Dario Tarasconi (Montecchio Emilia, 1988) frequenta il Liceo delle Scienze Sociali presso l’Istituto “Matilde di Canossa” di Reggio Emilia, successivamente la Facoltà di Scienze della Cultura ed Epistemologia delle Scienze Umane presso il dipartimento di Studi Linguistici e Culturali dell’Università di Modena e Reggio Emilia. Il suo percorso artistico comincia nella seconda metà degli anni 2000. Espone presso diversi spazi della sua città e nel 2017 partecipa ad una collettiva nel Palazzo Bentivoglio di Gualtieri (RE), insieme ad altri artisti e a Mario Pavesi. Nel 2019 viene scelto tra gli artisti emergenti italiani dalla galleria Orler per il progetto Affordable Art Point. Vive e lavora a Reggio Emilia.

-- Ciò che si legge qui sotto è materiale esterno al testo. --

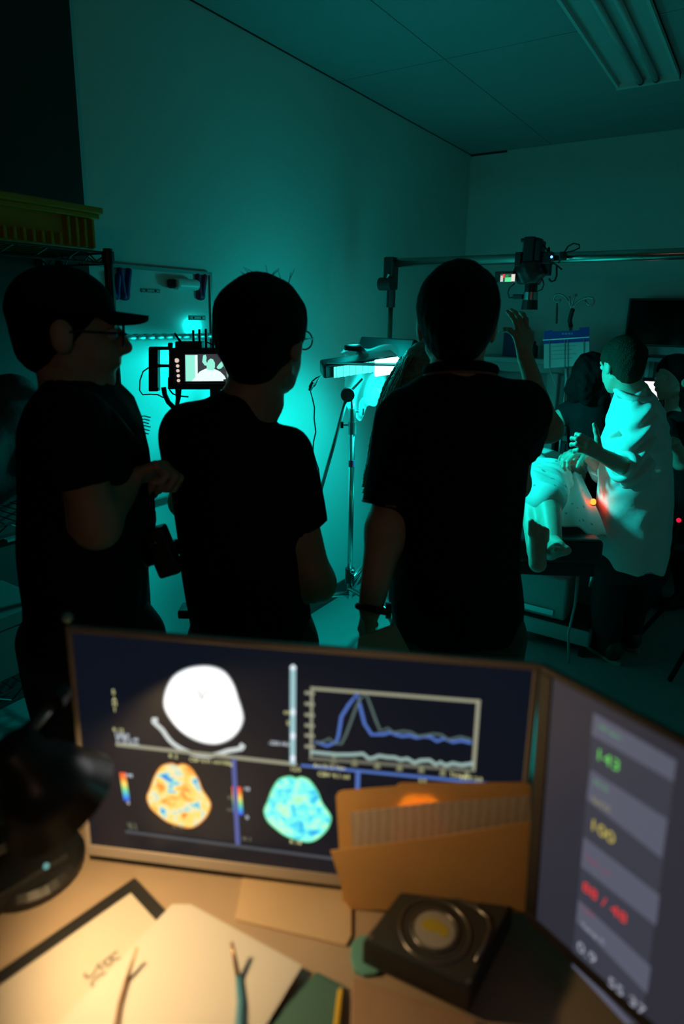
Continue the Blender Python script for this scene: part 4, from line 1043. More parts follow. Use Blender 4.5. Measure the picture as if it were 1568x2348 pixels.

Andrea Scazza (Reggio Emilia, 1985), laureato in Scienze Politiche all’ateneo felsineo, si specializza in Conflict Resolution presso il dipartimento di Peace Studies alla Bradford University. Dai primi anni 2000 inizia a dipingere come writer, lavorando dal 2012 alle ex Officine Reggiane insieme ad altri writers e artisti di strada. Partecipa all’organizzazione di jam pittoriche in luoghi vari della città di Reggio Emilia e presso le ex Officine Reggiane, tra cui la “Jam R60” in occasione dell’anniversario dell’occupazione della fabbrica. Collabora all’ideazione e alla realizzazione di progetti educativi mediante l’uso di pittura e graffiti. Vive e lavora a Reggio Emilia.